Helping all of that, under the hood, lies a much-needed new engine - one built to handle the large open worlds of the modern Lego game era. There's nothing extraordinary about its new capabilities, perhaps, though we were directed to its ability to weather Lego bricks appropriately and depict sand-covered minifigures while on Tatooine as evidence of what it is capable of. Whether because of the new engine or not, there are notable refinements in the game's combat - the most involved of any game in the series so far. Enemies now have health bars, and damage numbers fly off when you slice Stormtroopers with a lightsaber or knock Jawas over the head with a gaffi stick. At last, you can aim down sights and free aim when packing a blaster - combat no longer automatically locks on. And, as with other games, you can unlock higher stud combos by chaining kills.

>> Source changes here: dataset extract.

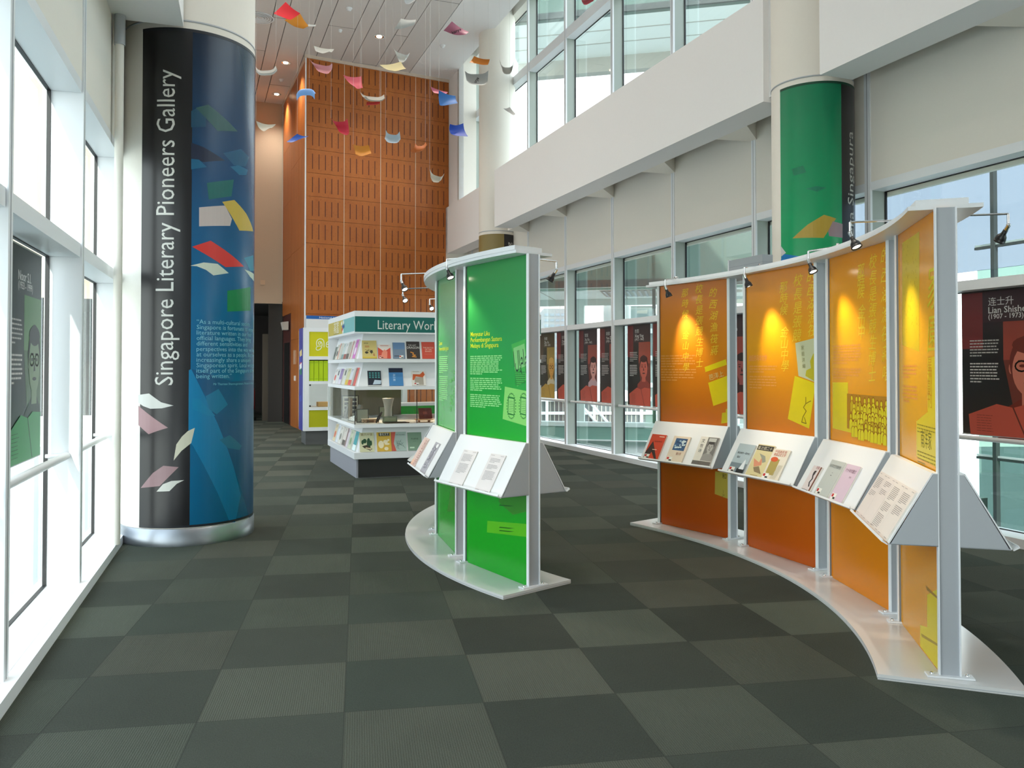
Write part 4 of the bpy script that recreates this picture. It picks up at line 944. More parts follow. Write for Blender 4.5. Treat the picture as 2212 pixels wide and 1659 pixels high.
# glazed middle
b = MB(); bslab(b, 0.006, BL - .006, 0.004, 0.008, .714, 1.172, M_case_glass); b.build('glass_front', bc)
b = MB(); bslab(b, 0.004, 0.008, 0.01, BD - .03, .714, 1.172, M_case_glass); b.build('glass_side', bc)
b = MB()
for a_ in (0.003, 0.84, 1.68): b.box(Bp(a_, 0.002, .714), BU * 0.010, BW * 0.006, Z * .458, M_gasket)
b.build('glass_joint', bc)
b = MB(); bslab(b, 0.03, 1.15, BD - .07, BD - .05, .714, 1.172, C(120, 110, 88)); b.build('back_panel', bc)
b = MB(); bslab(b, 0.0, 0.03, BD - .03, BD, .714, 1.172, M_white2); bslab(b, BL - .03, BL, BD - .03, BD, .714, 1.172, M_white2); bslab(b, BL - .03, BL, 0, .03, .714, 1.172, M_white2); b.build('corner_post', bc)
HS = Surf(Bp(0, -0.001, 0), BU, Z); HS.n = -BW if HS.n.dot(-BW) > 0 else HS.n
HS = Surf(Bp(0, 0, 0), BU, Z, Vector((BU.y, -BU.x, 0)))
b = MB(); prect(b, HS, 0.004, BL - .004, 1.945, 2.152, C(0, 98, 92, .45), .002)
ptext(b, HS, 'Literary Works', HS.px(816, 708)[0], 1.985, 0.175, C(214, 220, 214), .004, width=.885)
b.build('header_sign', bc)
LS_ = Surf(Bp(0, BD, 0), -BW, Z, Vector((-BW.y, BW.x, 0)) if Vector((-BW.y, BW.x, 0)).dot(-BU) > 0 else Vector((BW.y, -BW.x, 0)))
b = MB(); prect(b, LS_, 0.05, BD - .86, 1.955, 2.15, C(190, 170, 62, .45), .002); prect(b, LS_, BD - .86, BD - .004, 1.955, 2.15, C(110, 178, 180, .45), .002)
ptext(b, LS_, '文学', 0.55, 2.06, 0.10, C(240, 240, 236), .003, width=.42); ptext(b, LS_, '作品', 0.55, 1.985, 0.09, C(240, 240, 236), .003, width=.42); ptext(b, LS_, 'KARYA', 0.55, 1.964, 0.02, C(30, 30, 30), .003, width=.42)
for k, (u, v, c) in enumerate([(1.16, 2.11, (236, 236, 232)), (1.24, 2.06, (40, 90, 160)), (1.20, 2.02, (200, 60, 44)), (1.31, 2.12, (236, 236, 232)), (1.27, 1.99, (236, 236, 232)), (1.34, 2.06, (30, 70, 140))]): ppoly(b, LS_, [(u, v), (u + .08, v + .03), (u + .10, v - .02), (u + .02, v - .04)], C(*c), .003 + k * .0002)
b.build('side_sign', bc)
b = MB(); pt = [Bp(0.0, -.0, 0)]
for a_, e in ((0, 1),): pass
# books standing on the sloping backs
def slope_front(z0, z1):
    o = Bp(0, I0, z0); top = Bp(0, I1, z1); bb = (top - o).normalized(); return Surf(o, BU, bb, Vector((BU.y, -BU.x, 0)))
def slope_side(z0, z1):
    o = Bp(I0, BD, z0); top = Bp(I1, BD, z1); bb = (top - o).normalized(); return Surf(o, -BW, bb, -BU)
def sd(n, c1, c2=None, txt=None, tc=(60, 40, 30), art=None):
    def f(b, T, W, H):
        rr = random.Random(n)
        if art == 'dragon':
            ptext(b, T, 'THE LAST', W * .14, H * .74, .03, K(214, 210, 200), .0006, width=W * .6); ptext(b, T, 'DRAGON', W * .04, H * .58, .04, K(232, 228, 220), .0006, width=W * .92, height=H * .13)
            pcurve(b, T, [(W * .3, H * .38), (W * .5, H * .33), (W * .45, H * .24), (W * .65, H * .2), (W * .4, H * .12), (W * .7, H * .1)], W * .07, K(214, 140, 50), .0007)
        elif art == 'battle':
            for k, s in enumerate(['THE BATTLE', 'OF THE', 'BANDS']): ptext(b, T, s, W * .5, H * (.62 - .11 * k), .026, K(240, 214, 190), .0006, align='C', width=W * (.8, .5, .5)[k])
            prect(b, T, W * .2, W * .8, H * .27, H * .275, K(240, 200, 180), .0006)
        elif art == 'six':
            prect(b, T, 0, W, 0, H * .1, K(206, 178, 70), .0005); ptext(b, T, '海的独裁', W * .12, H * .82, .02, K(50, 40, 30), .0006, width=W * .3); ptext(b, T, '园园', W * .2, H * .62, .03, K(190, 80, 40), .0006); ptext(b, T, '6', W * .74, H * .14, .06, K(180, 60, 30), .0008)
            for k in range(6): pcurve(b, T, [(W * rr.uniform(.15, .8), H * rr.uniform(.2, .55)) for _ in range(2)], .004, K(50, 46, 30), .0007)
            pell(b, T, W * .3, H * .33, W * .12, H * .06, K(60, 56, 40), .0006, 10); pell(b, T, W * .62, H * .38, W * .1, H * .09, K(70, 66, 50), .0006, 10)
        elif art == 'floral':
            ppoly(b, T, [(0, 0), (W, 0), (W, H * .78), (W * .5, H * .5), (0, H * .8)], K(206, 74, 56), .0005); ppoly(b, T, [(W * .2, 0), (W * .7, 0), (W * .75, H * .5), (W * .5, H * .66), (W * .3, H * .4)], K(232, 140, 116), .0007); prect(b, T, W * .2, W * .85, H * .9, H * .93, K(190, 60, 50), .0006); lab_(b, T, W, H)
        elif art == 'bluegrey': prect(b, T, W * .06, W, H * .58, H, K(96, 130, 170), .0005); lab_(b, T, W, H, .5); prect(b, T, W * .1, W * .6, H * .14, H * .18, K(50, 50, 56), .0007)
        elif art == 'night':
            for k in range(12): prect(b, T, W * (.1 + .22 * (k % 4)), W * (.24 + .22 * (k % 4)), H * (.52 + .14 * (k // 4)), H * (.62 + .14 * (k // 4)), K(70, 140, 140), .0005)
            ppoly(b, T, [(W * .35, H * .1), (W * .95, H * .12), (W, H * .36), (W * .5, H * .4)], K(190, 206, 220), .0006); prect(b, T, 0, W, 0, H * .05, K(220, 220, 216), .0006)
        elif art == 'sea': prect(b, T, 0, W, H * .75, H, K(22, 34, 60), .0005); ptext(b, T, '海之歌', W * .3, H * .68, .035, K(200, 224, 240), .0007, rot=-math.pi / 2, width=H * .42)
        elif art == 'fox':
            ppoly(b, T, [(W * .05, H * .4), (W * .1, H * .78), (W * .6, H * .76), (W * .85, H * .96), (W * .96, H * .74), (W * .8, H * .56), (W * .3, H * .62), (W * .15, H * .36)], K(208, 92, 40), .0006); prect(b, T, W * .2, W * .84, H * .04, H * .58, K(170, 160, 146), .0005); lab_(b, T, W, H, .15); prect(b, T, W * .1, W * .55, H * .93, H * .95, K(90, 80, 80), .0007)
        elif art == 'cactus':
            ptext(b, T, '第六十張', W * .1, H * .84, .04, K(120, 80, 30), .0006, width=W * .8)
            for (x, y, w_, h_) in ((.62, .42, .13, .3), (.35, .56, .14, .12), (.2, .5, .08, .12), (.78, .45, .07, .14)): pell(b, T, W * x, H * y, W * w_, H * h_, K(40, 76, 50), .0006 + x * .0003, 14)
            ppoly(b, T, [(W * .15, H * .3), (W * .5, H * .36), (W * .85, H * .14), (W * .7, H * .06), (W * .3, H * .2)], K(60, 50, 40), .0012); ppoly(b, T, [(W * .4, H * .24), (W * .8, H * .18), (W * .76, H * .1), (W * .38, H * .18)], K(206, 190, 150), .0014)
        elif art == 'yellow':
            prect(b, T, W * .15, W * .9, H * .8, H * .96, K(24, 24, 24), .0006); ptext(b, T, '星石文艺', W * .2, H * .835, .04, K(240, 236, 220), .0009, width=W * .65)
            for (x, y, w_, h_) in ((.28, .36, .2, .2), (.6, .5, .16, .1), (.64, .14, .15, .09), (.8, .58, .08, .06), (.7, .38, .18, .05)): pell(b, T, W * x, H * y, W * w_, H * h_, K(236, 222, 186), .0007 + x * .0003, 14)
        elif art == 'circle':
            ppoly(b, T, [(0, 0), (W * .3, 0), (W * .15, H * .4), (W * .3, H), (0, H)], K(196, 88, 70), .0006); ptext(b, T, 'THE STILLNESS', W * .3, H * .82, .02, K(80, 90, 90), .0006, width=W * .6)
            for k in range(12): pcurve(b, T, [(W * rr.uniform(.3, .9), H * rr.uniform(.05, .6)) for _ in range(2)], .003, K(70, 96, 90), .0008)
        elif art == 'fuens': ptext(b, T, 'FUENS', W * .26, H * .6, .03, K(30, 50, 40), .0006, width=W * .5); prect(b, T, W * .35, W * .6, H * .5, H * .51, K(60, 90, 70), .0006); prect(b, T, W * .12, W * .45, H * .12, H * .2, K(190, 214, 190), .0006)
        else:
            k_ = rr.randint(0, 3); c = K(*c2) if c2 else K(150, 60, 50)
            if k_ == 0: prect(b, T, W * .15, W * .6, H * .55, H * .85, c, .0005)
            elif k_ == 1: prect(b, T, 0, W * .3, 0, H, c, .0005)
            elif k_ == 2: pell(b, T, W * .5, H * .4, W * .3, H * .2, c, .0005, 16)
            else: prect(b, T, 0, W, 0, H * .3, c, .0005)
            plines(b, T, W * .2, W * .8, H * .92, 3, H * .06, H * .022, K(70, 66, 66), .0007, seed=n)
    return f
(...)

All-new to the Lego series is the addition of random space battles, seen when entering a planet's orbit. TT Games didn't show this off in detail, but it's another feature which makes the series' universe feel more authentic and alive. And, as ever, there are the ghosts of previous Lego game mechanics repurposed in a new way. As a Jedi, you can mind trick enemies to make them dance, or distract them, or turn them against others. It feels similar to some of the abilities which magical characters could play around with in the Lego Harry Potter games.

It remains to be seen how much detail Lego Star Wars: The Skywalker Saga will go into, considering its mammoth nine film storyline, but it already looks the most ambitious Lego Star Wars game to date - and with its freshly-minted engine, perhaps a new hope for Lego games in general.